**DATA BLOCK**
— BEGIN —
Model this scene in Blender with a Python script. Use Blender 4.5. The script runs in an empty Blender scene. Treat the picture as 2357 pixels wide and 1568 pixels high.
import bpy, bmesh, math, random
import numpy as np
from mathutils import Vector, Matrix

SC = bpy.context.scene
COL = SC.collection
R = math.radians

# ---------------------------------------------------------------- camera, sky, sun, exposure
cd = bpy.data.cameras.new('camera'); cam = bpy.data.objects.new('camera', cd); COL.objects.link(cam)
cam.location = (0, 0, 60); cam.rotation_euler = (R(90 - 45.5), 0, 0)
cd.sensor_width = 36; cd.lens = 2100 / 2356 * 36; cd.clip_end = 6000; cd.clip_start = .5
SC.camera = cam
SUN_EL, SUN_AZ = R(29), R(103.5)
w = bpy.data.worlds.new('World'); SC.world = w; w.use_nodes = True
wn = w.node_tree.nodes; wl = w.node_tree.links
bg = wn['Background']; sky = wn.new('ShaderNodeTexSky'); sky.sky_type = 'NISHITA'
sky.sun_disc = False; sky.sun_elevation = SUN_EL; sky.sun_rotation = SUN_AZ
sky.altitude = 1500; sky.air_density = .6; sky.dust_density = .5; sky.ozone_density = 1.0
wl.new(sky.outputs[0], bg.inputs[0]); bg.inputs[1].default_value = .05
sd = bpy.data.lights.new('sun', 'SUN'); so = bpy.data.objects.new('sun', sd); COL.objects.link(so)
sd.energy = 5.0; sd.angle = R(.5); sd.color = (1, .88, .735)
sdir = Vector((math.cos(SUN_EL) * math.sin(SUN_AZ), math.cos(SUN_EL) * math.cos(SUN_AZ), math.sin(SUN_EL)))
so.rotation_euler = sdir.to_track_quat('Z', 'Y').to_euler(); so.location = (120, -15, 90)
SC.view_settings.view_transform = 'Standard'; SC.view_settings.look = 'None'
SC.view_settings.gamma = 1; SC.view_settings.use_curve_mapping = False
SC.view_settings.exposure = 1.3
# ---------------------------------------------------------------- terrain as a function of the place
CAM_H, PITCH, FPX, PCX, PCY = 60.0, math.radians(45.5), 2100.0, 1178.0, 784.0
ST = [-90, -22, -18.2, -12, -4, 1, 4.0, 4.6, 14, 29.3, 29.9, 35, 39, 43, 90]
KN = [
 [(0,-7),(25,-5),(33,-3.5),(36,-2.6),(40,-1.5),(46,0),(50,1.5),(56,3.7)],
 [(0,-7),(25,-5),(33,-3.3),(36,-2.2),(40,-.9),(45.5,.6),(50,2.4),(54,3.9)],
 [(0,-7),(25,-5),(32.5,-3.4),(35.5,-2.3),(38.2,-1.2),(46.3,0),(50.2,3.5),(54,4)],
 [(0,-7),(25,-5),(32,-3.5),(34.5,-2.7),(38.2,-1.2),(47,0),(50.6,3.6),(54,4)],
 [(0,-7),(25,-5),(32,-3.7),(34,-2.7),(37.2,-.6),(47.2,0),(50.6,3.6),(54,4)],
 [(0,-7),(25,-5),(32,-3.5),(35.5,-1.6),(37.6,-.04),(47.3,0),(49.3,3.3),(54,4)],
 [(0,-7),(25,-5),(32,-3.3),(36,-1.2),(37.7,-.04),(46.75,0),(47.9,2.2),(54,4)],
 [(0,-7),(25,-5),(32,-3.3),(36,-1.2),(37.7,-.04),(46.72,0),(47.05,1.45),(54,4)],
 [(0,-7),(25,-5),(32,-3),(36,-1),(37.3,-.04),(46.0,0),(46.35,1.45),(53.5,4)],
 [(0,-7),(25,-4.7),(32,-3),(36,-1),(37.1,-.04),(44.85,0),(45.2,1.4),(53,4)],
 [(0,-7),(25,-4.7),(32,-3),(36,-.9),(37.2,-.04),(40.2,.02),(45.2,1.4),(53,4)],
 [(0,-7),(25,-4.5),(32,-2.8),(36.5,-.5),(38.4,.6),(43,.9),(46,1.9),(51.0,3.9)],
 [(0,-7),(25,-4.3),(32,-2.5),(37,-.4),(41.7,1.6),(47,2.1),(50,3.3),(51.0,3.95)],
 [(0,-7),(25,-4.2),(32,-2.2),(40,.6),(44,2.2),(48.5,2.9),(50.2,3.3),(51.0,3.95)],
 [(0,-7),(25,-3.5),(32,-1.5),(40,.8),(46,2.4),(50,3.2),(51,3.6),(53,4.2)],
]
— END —
**GIVEN REQUEST**
Restate, word for word and with nothing added, the lines from the first line of the listing through the one where "R = math.radians" stands.

**EXPECTED ANSWER**
Model this scene in Blender with a Python script. Use Blender 4.5. The script runs in an empty Blender scene. Treat the picture as 2357 pixels wide and 1568 pixels high.
import bpy, bmesh, math, random
import numpy as np
from mathutils import Vector, Matrix

SC = bpy.context.scene
COL = SC.collection
R = math.radians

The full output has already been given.